Any discussion of today’s real estate market should begin and end with inventory. Inventory is driving everything we are experiencing today. It is also the leading indicator of what will happen throughout 2015. Every day Realtors are experiencing the effect low inventory is having on both buyers and sellers.

Forget about price, appraisal issues, and the “wringer” that lenders put you through these days. Qualified and willing buyers simply can’t find a house to buy. They don’t get the choice of this one with a 3-car or that one with a lower price. They are making decisions based solely on availability. Sellers are having a rough go of it as well. Many would-be sellers are opting not to list their home because there is nothing to buy. Even with the prospect of being able to sell their home quickly and at a premium price they are reluctant to join the buyers group as described above who have to settle for something less than desired. Why move if you have to settle? If they sell and choose not to settle, they will get thrown into another unattractive situation…finding a short-term rental in an extraordinarily tight rental market. Things should start heading in the other direction soon. In the meantime, here’s a quick look inside the numbers.

This month’s graph is updated since the first time I printed it a year ago. It has one little hump on the far right end that represents our inventory levels for last year. The spot on the very far right end is almost exactly the same as it was last year at this time. Overall, last year was decent with sold volume down only 3.5% and prices up to record levels. So why all the fuss over inventory if things are turning out so well?


January 2015 Longmont Area Stats
Residential Highlights

  • Longmont SFR Solds UP 18.5%
  • Longmont ATD Solds UP 23.1%
  • BoCo Pains Avg Sold Price UP 20.2%
  • Carbon Valley Avg Sold Price UP 30.9%

Click here for .pdf file

The inventory I report here includes ALL of the following status levels: Active, Active/Backup, Pending, and Under Contract. I include all because the only other options are Sold and Withdrawn. When it closes, it goes in the sold column. If it doesn’t, it sits out there in limbo world and could possibly end up being withdrawn. The Pending, Active/Backup and Under Contract status’s represent a majority of the following months (February) Sold total. This number runs between 50-65% each month. Using this math, we should have about 79 solds in February. The Predictor says 73…let’s see which is correct. Just using the status of Active, it represents all those not under contract and fully available on the market.

Of the 207 Active reported here, only 84 are not under contract. Of those 84, 16 are under construction and not even built yet. So effectively, we have only 68 homes that can close in the next 30-45 days. If we are expecting 73-79 solds to occur, we are seriously short of inventory. Several homes will have to come on the market and go under contract within hours to fill that void. When the supply of available homes starts to rise in about a month, so will demand. This can go on and on, but can’t get better until significantly more homes are listed.

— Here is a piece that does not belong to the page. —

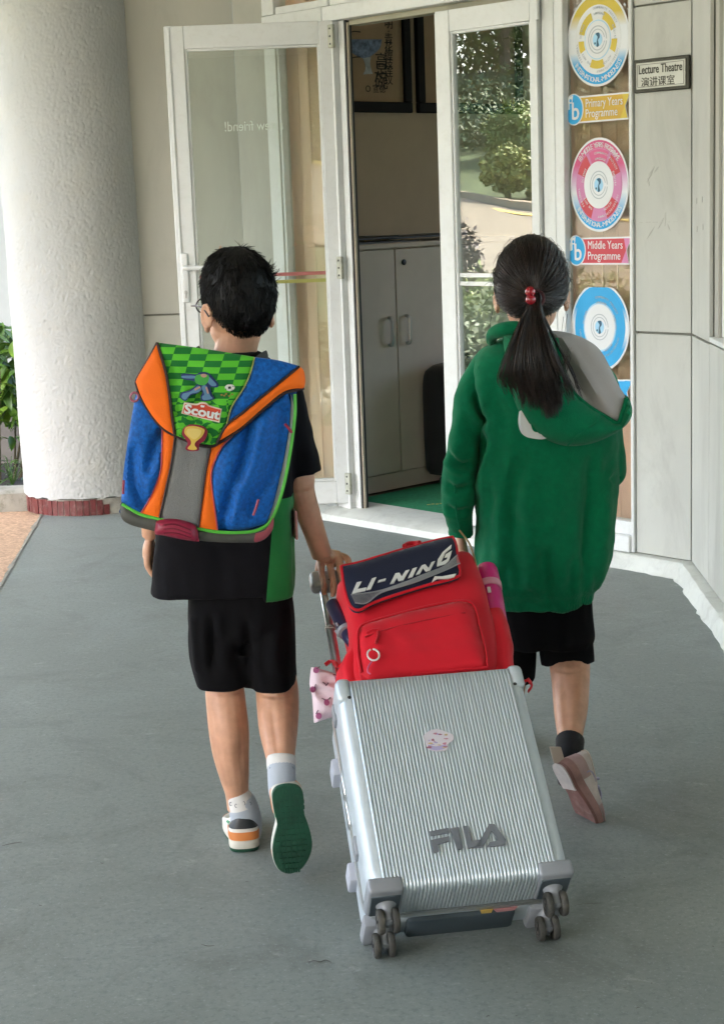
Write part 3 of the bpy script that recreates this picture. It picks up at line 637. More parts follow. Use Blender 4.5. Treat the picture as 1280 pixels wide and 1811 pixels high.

My prediction is that this will occur when more construction starts happening. Or, more precisely, when new construction is completed. My guess is that it will happen this year. There is a significant labor shortage preventing us from building any more homes any faster. This shortage is exasperated by many skilled workers going off to make big bucks in the oil fields over the past few years. Those jobs may be going away soon and those workers will be returning to their trades and filling the labor shortage gap, therefore increasing production. Prices won’t drop, but more homes may become available. With this availability, it will give us more resale listings…in the range of a couple of hundred over the next year. My take is that something is more than nothing and 200 is 16% increase.

In the meantime, I had a good discussion with Adam Ingersoll over at 1stBank. He said they’ve seen a very large increase in bridge financing over this past year. Nearly all of it was solving the problem of avoiding the circus in the market, not the traditional new house financing. So if you have people who want to sell, but not put their family in a very awkward position, take another look at bridge financing.